Challenge:
Would you quote the material below in full and unchanged?

START Listed records

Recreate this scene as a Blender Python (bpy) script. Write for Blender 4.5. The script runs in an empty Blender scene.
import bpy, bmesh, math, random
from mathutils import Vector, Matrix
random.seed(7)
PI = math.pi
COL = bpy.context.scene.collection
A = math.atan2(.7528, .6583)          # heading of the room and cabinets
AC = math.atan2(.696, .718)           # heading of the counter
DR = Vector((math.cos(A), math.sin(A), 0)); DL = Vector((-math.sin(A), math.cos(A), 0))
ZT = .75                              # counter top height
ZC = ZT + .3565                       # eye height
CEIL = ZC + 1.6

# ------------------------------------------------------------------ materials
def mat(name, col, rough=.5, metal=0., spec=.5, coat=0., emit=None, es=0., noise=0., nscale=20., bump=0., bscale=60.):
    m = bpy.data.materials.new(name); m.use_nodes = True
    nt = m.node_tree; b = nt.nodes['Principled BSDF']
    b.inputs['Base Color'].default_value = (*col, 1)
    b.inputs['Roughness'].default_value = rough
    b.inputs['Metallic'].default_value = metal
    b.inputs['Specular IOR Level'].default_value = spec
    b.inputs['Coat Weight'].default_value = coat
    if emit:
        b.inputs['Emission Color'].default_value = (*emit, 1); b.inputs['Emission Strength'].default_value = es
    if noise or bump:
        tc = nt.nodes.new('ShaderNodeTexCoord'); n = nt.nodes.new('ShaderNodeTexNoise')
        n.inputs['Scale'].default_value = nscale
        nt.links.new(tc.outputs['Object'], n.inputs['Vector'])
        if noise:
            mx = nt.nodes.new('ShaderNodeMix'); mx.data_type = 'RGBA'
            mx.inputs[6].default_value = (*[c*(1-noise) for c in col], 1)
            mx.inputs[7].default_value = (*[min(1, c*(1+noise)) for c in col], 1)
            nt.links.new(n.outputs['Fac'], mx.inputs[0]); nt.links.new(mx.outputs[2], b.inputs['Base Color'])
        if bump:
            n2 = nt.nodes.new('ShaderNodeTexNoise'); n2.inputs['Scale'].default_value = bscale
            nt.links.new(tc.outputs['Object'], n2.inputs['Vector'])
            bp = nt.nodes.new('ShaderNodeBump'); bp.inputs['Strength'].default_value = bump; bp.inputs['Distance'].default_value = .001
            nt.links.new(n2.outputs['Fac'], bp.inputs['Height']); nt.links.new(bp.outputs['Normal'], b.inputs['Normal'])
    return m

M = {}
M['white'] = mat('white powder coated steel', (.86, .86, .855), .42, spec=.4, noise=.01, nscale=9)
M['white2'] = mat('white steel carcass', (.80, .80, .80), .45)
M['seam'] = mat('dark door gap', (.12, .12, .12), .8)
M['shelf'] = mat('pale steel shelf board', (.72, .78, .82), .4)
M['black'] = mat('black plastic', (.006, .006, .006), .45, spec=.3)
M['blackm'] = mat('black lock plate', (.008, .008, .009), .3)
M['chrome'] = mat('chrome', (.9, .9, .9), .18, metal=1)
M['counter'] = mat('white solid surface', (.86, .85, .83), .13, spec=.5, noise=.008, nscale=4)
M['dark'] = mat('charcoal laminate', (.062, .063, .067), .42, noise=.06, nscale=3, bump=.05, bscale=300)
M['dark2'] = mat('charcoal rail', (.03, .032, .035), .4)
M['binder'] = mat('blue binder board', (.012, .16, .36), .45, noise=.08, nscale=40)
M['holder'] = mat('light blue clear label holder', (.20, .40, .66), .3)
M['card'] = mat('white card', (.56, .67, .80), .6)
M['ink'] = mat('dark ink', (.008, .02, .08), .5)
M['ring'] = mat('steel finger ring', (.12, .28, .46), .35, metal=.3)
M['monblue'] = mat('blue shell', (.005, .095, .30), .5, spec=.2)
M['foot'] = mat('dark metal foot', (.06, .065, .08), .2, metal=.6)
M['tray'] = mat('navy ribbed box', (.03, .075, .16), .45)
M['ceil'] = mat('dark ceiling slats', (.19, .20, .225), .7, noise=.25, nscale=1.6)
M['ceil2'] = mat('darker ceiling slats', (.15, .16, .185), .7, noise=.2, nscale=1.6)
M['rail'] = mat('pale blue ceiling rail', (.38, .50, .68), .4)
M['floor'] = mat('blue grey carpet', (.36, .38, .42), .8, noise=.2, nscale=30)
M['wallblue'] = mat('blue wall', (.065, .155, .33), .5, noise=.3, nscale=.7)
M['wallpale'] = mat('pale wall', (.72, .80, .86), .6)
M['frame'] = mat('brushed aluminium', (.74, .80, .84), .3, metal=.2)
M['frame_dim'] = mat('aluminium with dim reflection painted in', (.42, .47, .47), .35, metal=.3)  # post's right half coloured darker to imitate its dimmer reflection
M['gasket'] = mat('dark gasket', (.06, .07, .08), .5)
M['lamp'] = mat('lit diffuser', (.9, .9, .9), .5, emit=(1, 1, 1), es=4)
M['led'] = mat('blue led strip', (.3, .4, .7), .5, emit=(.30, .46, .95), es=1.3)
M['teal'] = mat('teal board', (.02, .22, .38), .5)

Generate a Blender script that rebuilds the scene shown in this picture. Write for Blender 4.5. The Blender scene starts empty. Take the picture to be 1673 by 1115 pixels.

END Listed records

Result for this task:
Recreate this scene as a Blender Python (bpy) script. Write for Blender 4.5. The script runs in an empty Blender scene.
import bpy, bmesh, math, random
from mathutils import Vector, Matrix
random.seed(7)
PI = math.pi
COL = bpy.context.scene.collection
A = math.atan2(.7528, .6583)          # heading of the room and cabinets
AC = math.atan2(.696, .718)           # heading of the counter
DR = Vector((math.cos(A), math.sin(A), 0)); DL = Vector((-math.sin(A), math.cos(A), 0))
ZT = .75                              # counter top height
ZC = ZT + .3565                       # eye height
CEIL = ZC + 1.6

# ------------------------------------------------------------------ materials
def mat(name, col, rough=.5, metal=0., spec=.5, coat=0., emit=None, es=0., noise=0., nscale=20., bump=0., bscale=60.):
    m = bpy.data.materials.new(name); m.use_nodes = True
    nt = m.node_tree; b = nt.nodes['Principled BSDF']
    b.inputs['Base Color'].default_value = (*col, 1)
    b.inputs['Roughness'].default_value = rough
    b.inputs['Metallic'].default_value = metal
    b.inputs['Specular IOR Level'].default_value = spec
    b.inputs['Coat Weight'].default_value = coat
    if emit:
        b.inputs['Emission Color'].default_value = (*emit, 1); b.inputs['Emission Strength'].default_value = es
    if noise or bump:
        tc = nt.nodes.new('ShaderNodeTexCoord'); n = nt.nodes.new('ShaderNodeTexNoise')
        n.inputs['Scale'].default_value = nscale
        nt.links.new(tc.outputs['Object'], n.inputs['Vector'])
        if noise:
            mx = nt.nodes.new('ShaderNodeMix'); mx.data_type = 'RGBA'
            mx.inputs[6].default_value = (*[c*(1-noise) for c in col], 1)
            mx.inputs[7].default_value = (*[min(1, c*(1+noise)) for c in col], 1)
            nt.links.new(n.outputs['Fac'], mx.inputs[0]); nt.links.new(mx.outputs[2], b.inputs['Base Color'])
        if bump:
            n2 = nt.nodes.new('ShaderNodeTexNoise'); n2.inputs['Scale'].default_value = bscale
            nt.links.new(tc.outputs['Object'], n2.inputs['Vector'])
            bp = nt.nodes.new('ShaderNodeBump'); bp.inputs['Strength'].default_value = bump; bp.inputs['Distance'].default_value = .001
            nt.links.new(n2.outputs['Fac'], bp.inputs['Height']); nt.links.new(bp.outputs['Normal'], b.inputs['Normal'])
    return m

M = {}
M['white'] = mat('white powder coated steel', (.86, .86, .855), .42, spec=.4, noise=.01, nscale=9)
M['white2'] = mat('white steel carcass', (.80, .80, .80), .45)
M['seam'] = mat('dark door gap', (.12, .12, .12), .8)
M['shelf'] = mat('pale steel shelf board', (.72, .78, .82), .4)
M['black'] = mat('black plastic', (.006, .006, .006), .45, spec=.3)
M['blackm'] = mat('black lock plate', (.008, .008, .009), .3)
M['chrome'] = mat('chrome', (.9, .9, .9), .18, metal=1)
M['counter'] = mat('white solid surface', (.86, .85, .83), .13, spec=.5, noise=.008, nscale=4)
M['dark'] = mat('charcoal laminate', (.062, .063, .067), .42, noise=.06, nscale=3, bump=.05, bscale=300)
M['dark2'] = mat('charcoal rail', (.03, .032, .035), .4)
M['binder'] = mat('blue binder board', (.012, .16, .36), .45, noise=.08, nscale=40)
M['holder'] = mat('light blue clear label holder', (.20, .40, .66), .3)
M['card'] = mat('white card', (.56, .67, .80), .6)
M['ink'] = mat('dark ink', (.008, .02, .08), .5)
M['ring'] = mat('steel finger ring', (.12, .28, .46), .35, metal=.3)
M['monblue'] = mat('blue shell', (.005, .095, .30), .5, spec=.2)
M['foot'] = mat('dark metal foot', (.06, .065, .08), .2, metal=.6)
M['tray'] = mat('navy ribbed box', (.03, .075, .16), .45)
M['ceil'] = mat('dark ceiling slats', (.19, .20, .225), .7, noise=.25, nscale=1.6)
M['ceil2'] = mat('darker ceiling slats', (.15, .16, .185), .7, noise=.2, nscale=1.6)
M['rail'] = mat('pale blue ceiling rail', (.38, .50, .68), .4)
M['floor'] = mat('blue grey carpet', (.36, .38, .42), .8, noise=.2, nscale=30)
M['wallblue'] = mat('blue wall', (.065, .155, .33), .5, noise=.3, nscale=.7)
M['wallpale'] = mat('pale wall', (.72, .80, .86), .6)
M['frame'] = mat('brushed aluminium', (.74, .80, .84), .3, metal=.2)
M['frame_dim'] = mat('aluminium with dim reflection painted in', (.42, .47, .47), .35, metal=.3)  # post's right half coloured darker to imitate its dimmer reflection
M['gasket'] = mat('dark gasket', (.06, .07, .08), .5)
M['lamp'] = mat('lit diffuser', (.9, .9, .9), .5, emit=(1, 1, 1), es=4)
M['led'] = mat('blue led strip', (.3, .4, .7), .5, emit=(.30, .46, .95), es=1.3)
M['teal'] = mat('teal board', (.02, .22, .38), .5)

Generate a Blender script that rebuilds the scene shown in this picture. Write for Blender 4.5. The Blender scene starts empty. Take the picture to be 1673 by 1115 pixels.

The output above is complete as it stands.